Minnesota shutdown seen to be lengthy, costly saga

  • By David Bailey
    Reuters
    July 8 2011

    MINNEAPOLIS — Minnesota entered its second week of a government shutdown on Friday with no new top level budget talks scheduled among political leaders, and some experts said the impasse could last a month or more.

    With a Democratic governor and Republican-controlled legislature, party polarization in Minnesota has virtually made compromise a four-letter word. In the meantime, the shutdown -- which has furloughed thousands of state workers and closed down revenue-generating operations like the lottery -- is seen taking a toll on the state's economy.

    The impasse between Governor Mark Dayton and the Republican legislative leaders echoes similar differences in Washington and in other states and has dragged Minnesota into the national spotlight.

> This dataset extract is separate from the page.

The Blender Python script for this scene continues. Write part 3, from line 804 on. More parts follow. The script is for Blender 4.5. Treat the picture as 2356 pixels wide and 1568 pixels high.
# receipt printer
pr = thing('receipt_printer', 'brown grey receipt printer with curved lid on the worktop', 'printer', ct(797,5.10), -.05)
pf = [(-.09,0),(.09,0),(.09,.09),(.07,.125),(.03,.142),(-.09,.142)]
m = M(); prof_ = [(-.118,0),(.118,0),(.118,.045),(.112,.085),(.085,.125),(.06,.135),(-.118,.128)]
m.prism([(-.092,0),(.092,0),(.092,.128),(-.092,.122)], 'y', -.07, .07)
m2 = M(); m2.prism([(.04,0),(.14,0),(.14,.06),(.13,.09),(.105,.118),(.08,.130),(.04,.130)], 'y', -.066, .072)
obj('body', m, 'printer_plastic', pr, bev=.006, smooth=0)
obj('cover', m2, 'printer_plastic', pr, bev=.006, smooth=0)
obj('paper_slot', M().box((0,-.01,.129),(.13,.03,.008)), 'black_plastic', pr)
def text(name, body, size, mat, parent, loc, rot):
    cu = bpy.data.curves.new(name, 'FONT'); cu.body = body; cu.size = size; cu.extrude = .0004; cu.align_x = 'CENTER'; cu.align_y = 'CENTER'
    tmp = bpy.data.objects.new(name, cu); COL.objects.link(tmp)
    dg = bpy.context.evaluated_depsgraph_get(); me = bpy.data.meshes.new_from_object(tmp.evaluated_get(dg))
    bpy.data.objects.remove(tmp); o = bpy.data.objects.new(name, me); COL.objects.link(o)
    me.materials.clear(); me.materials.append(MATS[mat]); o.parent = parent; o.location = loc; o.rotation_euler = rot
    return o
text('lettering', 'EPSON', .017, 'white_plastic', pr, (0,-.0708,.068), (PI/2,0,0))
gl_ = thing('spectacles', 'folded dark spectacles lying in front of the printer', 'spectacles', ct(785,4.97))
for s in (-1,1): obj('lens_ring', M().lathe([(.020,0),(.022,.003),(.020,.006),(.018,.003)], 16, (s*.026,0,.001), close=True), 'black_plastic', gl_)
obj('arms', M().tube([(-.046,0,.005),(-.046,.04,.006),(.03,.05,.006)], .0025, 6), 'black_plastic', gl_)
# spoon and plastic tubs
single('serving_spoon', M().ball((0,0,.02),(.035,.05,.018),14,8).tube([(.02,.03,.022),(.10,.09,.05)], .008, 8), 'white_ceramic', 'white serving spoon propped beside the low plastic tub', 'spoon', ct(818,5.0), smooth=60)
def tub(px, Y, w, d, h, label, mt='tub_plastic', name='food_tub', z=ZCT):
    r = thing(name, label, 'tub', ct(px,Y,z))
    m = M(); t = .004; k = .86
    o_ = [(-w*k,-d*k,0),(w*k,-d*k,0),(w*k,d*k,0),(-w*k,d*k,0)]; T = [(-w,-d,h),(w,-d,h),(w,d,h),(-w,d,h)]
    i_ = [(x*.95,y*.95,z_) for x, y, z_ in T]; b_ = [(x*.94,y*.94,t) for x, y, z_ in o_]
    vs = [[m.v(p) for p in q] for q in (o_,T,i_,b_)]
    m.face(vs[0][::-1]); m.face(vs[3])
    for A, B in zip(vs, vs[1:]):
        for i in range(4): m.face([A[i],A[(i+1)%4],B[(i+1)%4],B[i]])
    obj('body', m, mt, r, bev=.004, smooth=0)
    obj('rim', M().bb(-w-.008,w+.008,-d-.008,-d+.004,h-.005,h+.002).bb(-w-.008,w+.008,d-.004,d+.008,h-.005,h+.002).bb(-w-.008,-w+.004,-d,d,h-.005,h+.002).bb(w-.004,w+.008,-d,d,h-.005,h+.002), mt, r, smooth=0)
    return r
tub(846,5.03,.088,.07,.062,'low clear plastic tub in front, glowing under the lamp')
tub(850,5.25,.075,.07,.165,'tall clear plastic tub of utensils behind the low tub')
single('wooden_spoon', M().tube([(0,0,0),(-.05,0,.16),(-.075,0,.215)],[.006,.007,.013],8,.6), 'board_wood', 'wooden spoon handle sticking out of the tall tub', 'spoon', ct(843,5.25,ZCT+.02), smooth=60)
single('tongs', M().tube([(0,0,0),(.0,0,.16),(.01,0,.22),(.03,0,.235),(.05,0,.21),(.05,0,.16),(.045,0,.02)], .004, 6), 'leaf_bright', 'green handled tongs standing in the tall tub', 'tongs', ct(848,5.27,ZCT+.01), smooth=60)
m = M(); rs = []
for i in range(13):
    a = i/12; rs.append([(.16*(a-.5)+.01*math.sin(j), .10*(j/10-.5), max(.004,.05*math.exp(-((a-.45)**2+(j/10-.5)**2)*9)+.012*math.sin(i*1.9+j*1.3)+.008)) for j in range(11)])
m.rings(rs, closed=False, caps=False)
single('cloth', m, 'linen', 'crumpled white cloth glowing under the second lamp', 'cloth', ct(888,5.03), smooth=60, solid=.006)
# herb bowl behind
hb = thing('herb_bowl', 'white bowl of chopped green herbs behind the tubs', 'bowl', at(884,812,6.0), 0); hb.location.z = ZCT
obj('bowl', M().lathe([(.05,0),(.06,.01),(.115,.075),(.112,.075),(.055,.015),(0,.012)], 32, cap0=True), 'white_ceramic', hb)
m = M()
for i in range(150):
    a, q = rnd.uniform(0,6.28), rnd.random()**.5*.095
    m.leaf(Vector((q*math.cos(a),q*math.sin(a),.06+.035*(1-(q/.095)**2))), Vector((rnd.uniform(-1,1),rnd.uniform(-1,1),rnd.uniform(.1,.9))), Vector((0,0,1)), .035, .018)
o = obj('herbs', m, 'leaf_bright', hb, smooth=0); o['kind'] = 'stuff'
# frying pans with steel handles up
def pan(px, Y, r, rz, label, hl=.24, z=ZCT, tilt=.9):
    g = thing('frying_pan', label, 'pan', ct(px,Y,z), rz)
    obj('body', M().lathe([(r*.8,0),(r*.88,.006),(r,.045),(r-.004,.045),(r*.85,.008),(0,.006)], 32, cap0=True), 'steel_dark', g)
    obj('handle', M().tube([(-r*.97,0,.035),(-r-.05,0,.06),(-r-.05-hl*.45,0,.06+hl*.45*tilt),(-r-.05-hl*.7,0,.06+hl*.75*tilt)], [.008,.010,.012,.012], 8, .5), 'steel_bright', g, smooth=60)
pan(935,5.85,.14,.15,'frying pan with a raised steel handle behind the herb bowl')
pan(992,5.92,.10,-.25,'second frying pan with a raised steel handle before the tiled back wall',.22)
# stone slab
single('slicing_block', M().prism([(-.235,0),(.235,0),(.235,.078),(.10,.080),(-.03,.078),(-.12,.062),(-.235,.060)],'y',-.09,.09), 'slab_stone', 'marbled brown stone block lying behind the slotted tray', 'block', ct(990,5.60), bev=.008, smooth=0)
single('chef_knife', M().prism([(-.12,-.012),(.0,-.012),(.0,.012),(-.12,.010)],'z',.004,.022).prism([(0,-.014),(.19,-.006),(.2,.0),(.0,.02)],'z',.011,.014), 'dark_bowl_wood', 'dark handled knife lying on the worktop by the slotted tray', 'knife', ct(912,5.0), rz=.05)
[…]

    Still, Minnesota is the only state where the government has shut down. Large parts of the government were shuttered when the new fiscal year started July 1 without a budget deal to address a $5 billion deficit.

    "I think it is going to go about a month because I don't see at this point any political forces that are driving them to the bargaining table to compromise," said David Schultz, a Hamline University professor and expert on Minnesota politics.

    After meeting daily up to the end of the last fiscal year, the governor, House Speaker Kurt Zellers and Senate Majority Leader Amy Koch did not meet over the Fourth of July holiday weekend and had two short meetings this week.

    The government shutdown is much broader in scope than a nine-day partial closing Minnesota endured in 2005 when Tim Pawlenty, now a Republican presidential candidate, was governor.

    The impasse may have been all but ensured by the election last November of a Democratic governor and majorities in control of the state Senate and House majorities who believe they were mandated to close the budget gap with new spending or cuts alone respectively.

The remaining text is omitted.